Vista la larga experiencia de que un banco central acaba monetizando la deuda del Tesoro, el propio Tratado de Maastricht y el Pacto de Estabilidad y Crecimiento firmado después impusieron a los Estados-miembro un máximo de déficit equivalente al 3% del PIB y otro máximo de deuda equivalente al 60%. A la vista está que nada de esto se ha respetado.
Dos defectos y una contradicción han hecho que el euro falle estrepitosamente. El primer error fue creer que la mera existencia del euro haría de la eurozona un verdadero mercado común, en vez de aplazar la imposición de la moneda única hasta el momento en que las economías nacionales hubieran convergido. El segundo fallo fue elegir el Índice de Precios al Consumo como indicador de la estabilidad del valor del euro. Por definición, ese índice no puede incluir los cambios en el valor de los activos inmobiliarios y de los valores de la bolsa, donde unos tipos de interés artificialmente bajos estaban hinchando la burbuja: mejor indicador habría sido el PIB nominal. La contradicción era declarar en el Tratado de Maastricht que ningún Estado-miembro sería rescatado si quebraba y también que “en circunstancias extremas” se podía acudir a rescatarlo: de hecho, nadie se ha atrevido a expulsar un país incumplidor.
Abandonado el diseño original, la propuesta de los soñadores es navegar hacia una federación de Estados europeos, recalando primero en la Banca Única, pasando luego a emitir eurobonos y, por fin, algún día, creando un Ministerio de Hacienda europeo. No haría falta tanta inspección y regulación bancaria si los depósitos inferiores a 100.000 euros no estuvieran totalmente protegidos. Entiendo por otra parte que ciertas mentalidades se entusiasmen con la idea de una gran Tesorería capaz de colocar ríos de deuda pública en el mundo entero, flanqueada por una Hacienda encargada de ingresar impuestos a raudales. Son los mismos que en EEUU creen que apoyan a Obama cuando pide que se eleve el techo de la deuda pública y que se aumenten los impuestos sobre los ricos.
Escollera
En lo inmediato, las medidas tomadas en Chipre y las que se preparan para Eslovenia y Malta indican la escollera en la que seguramente encallaremos. El BCE empieza por salvar a los países en dificultades con descuento de papel a mansalva; luego viene la creación de fondos de estabilidad financiera para combatir la especulación; sigue el envío de la troika para imponer la consolidación fiscal acompañada de “cortes de pelo” a los tenedores de deuda pública e incluso de depósitos bancarios; y la última novedad es un corralito para evitar la huida de capitales.
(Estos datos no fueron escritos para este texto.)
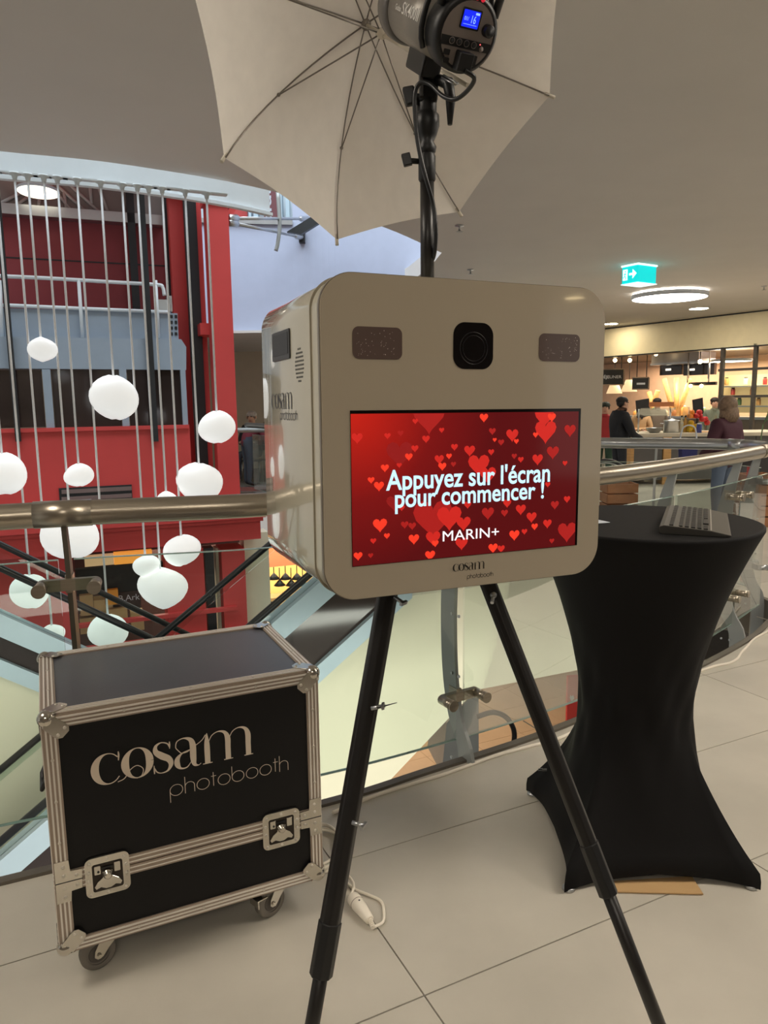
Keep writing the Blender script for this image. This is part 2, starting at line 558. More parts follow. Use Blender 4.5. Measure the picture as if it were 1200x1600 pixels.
def strip(mb, pts, d0, d1, z0, z1, closed=False):
    """solid of rectangular section along a plan polyline; d to the left of the walking direction"""
    n = len(pts)
    ps, fs = [], []
    for i in range(n):
        a, b = V(pts[max(0, i - 1)][:2]), V(pts[min(n - 1, i + 1)][:2])
        t = (b - a).normalized()
        nn = V((-t.y, t.x))
        p = V(pts[i][:2])
        for d, z in ((d0, z0), (d1, z0), (d1, z1), (d0, z1)):
            ps.append((p.x + nn.x * d, p.y + nn.y * d, z))
    for i in range(n - 1):
        for k in range(4):
            fs.append((i * 4 + k, i * 4 + (k + 1) % 4, i * 4 + 4 + (k + 1) % 4, i * 4 + 4 + k))
    fs += [(3, 2, 1, 0), tuple((n - 1) * 4 + k for k in range(4))]
    return mb.add(ps, [f[::-1] for f in fs])
mb = MB()
strip(mb, edge_near + edge_tip, 0.0, .035, -.30, .012)
tag(mb.build('trim_1', mat('slab_edge_metal', (112, 106, 96), .45, .5)), kind='structure')

# ------------------------------------------------------------------ ceiling over the walkway, with the atrium opening
ZC = 3.4
OPEN = [(-9.5, 2.75), (-2.85, 5.87), (-2.01, 6.23), (-.95, 7.04), (.04, 8.46), (.79, 9.91), (.70, 11.0), (.45, 12.3), (.2, 13.2)]
open_pts = [(p.x, p.y) for p in spline([V((a, b, 0)) for a, b in OPEN[1:6]], 6)]
open_pts = [OPEN[0]] + open_pts + OPEN[6:]
ceil_poly = [(-9.5, -7), (13, -7), (13, 25), (.2, 25)] + open_pts[::-1]
mb = MB()
mb.prism(ceil_poly, (0, 0, ZC), (1, 0, 0), (0, 1, 0), (0, 0, .25))
tag(mb.build('ceiling', m_ceil), kind='structure')
mb = MB()
ZB = ZC - .07
strip(mb, open_pts[:15], .38, .50, ZB, ZB + .40)
strip(mb, open_pts[:15], .34, .40, ZB - .035, ZB - .006)
tag(mb.build('trim_2', m_channel), kind='structure')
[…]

El corralito podría evitarse si, en vez de limitarla retirada de billetes de los cajeros automáticos y controlar la salida de capitales, se dejara aparecer un mercado de cambio libre entre el euro normal y el euro chipriota. La banca chipriota marcaría con un sello todos los billetes que pusiera en circulación. Las transferencias al extranjero también se harían en dinero “resellado”.
Quienes necesitaran euros normales para comprar fuera o sencillamente para exportarlos acudirían al mercado libre a cambiar su moneda sellada por euros europeos. Por su parte, los exportadores chipriotas repatriarían los euros normales obtenidos y tendrían el incentivo de una ganancia en el cambio. Los residentes en Chipre y los acreedores extranjeros sufrirían un “corte de pelo” automático, sin necesidad de troika alguna. Chipre tendría dos monedas, aunque la competencia de los euros normales frenaría la sobre emisión de euros chipriotas. No hay como permitir que se organice un mercadillo para corregir los errores de la Administración.